Neue Sorte, alter Name

Eine neue Sorte habe Christoph Hahn auch gezüchtet, sagt er: mit einem sehr ausgewogenen Mix an Vitaminen und Mineralien, nicht so bitter sowie resistent gegen Fraßfeinde und Trockenheit.

Ihr Name sei «Oldenburger Palme», also genau so wie der Grünkohl aufgrund seiner Wuchsform und -höhe rund um Oldenburg schon lange genannt wird. Vorgestellt werden soll die Neuzüchtung beim Saisonstart des Gemüses: am 5. November.

Dann wird auf dem Oldenburger Rathausmarkt Grünkohl in allen Variationen serviert, auch als Zutat in dem Bier «Grüner Anton» aus der ortsansässigen «Ols Brauerei», in deren Restaurant die kulinarische Kohltour endet. Die Botschaft ist klar: «Zu jedem Grünkohlessen gehört ein Bier.» So sagt's zumindest Maike Vormelker.

Infornation:

Tour: Die Stadtführung im Zeichen des norddeutschen Superfoods dauert rund zwei Stunden, findet von November bis März jeden ersten und dritten Freitag im Monat statt und kostet 35 Euro pro Person.
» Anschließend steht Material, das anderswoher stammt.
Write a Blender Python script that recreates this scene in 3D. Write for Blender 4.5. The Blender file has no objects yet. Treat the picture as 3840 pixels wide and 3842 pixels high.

Die Mindestteilnehmerzahl liegt bei fünf Personen; buchbar über www.kohltourhauptstadt.de, wo auch Wissenswertes zur Geschichte der Kohltradition zu lesen ist.

Auftakt: Zum Saisonstart am 5. November gibt es auf dem Oldenburger Rathausmarkt an langen Tischreihen Grünkohl, klassisch mit Pinkel oder kreativ als Burger, Bagel, Pesto, Sandwich, in Bier und Gin sowie ein Bühnenprogramm.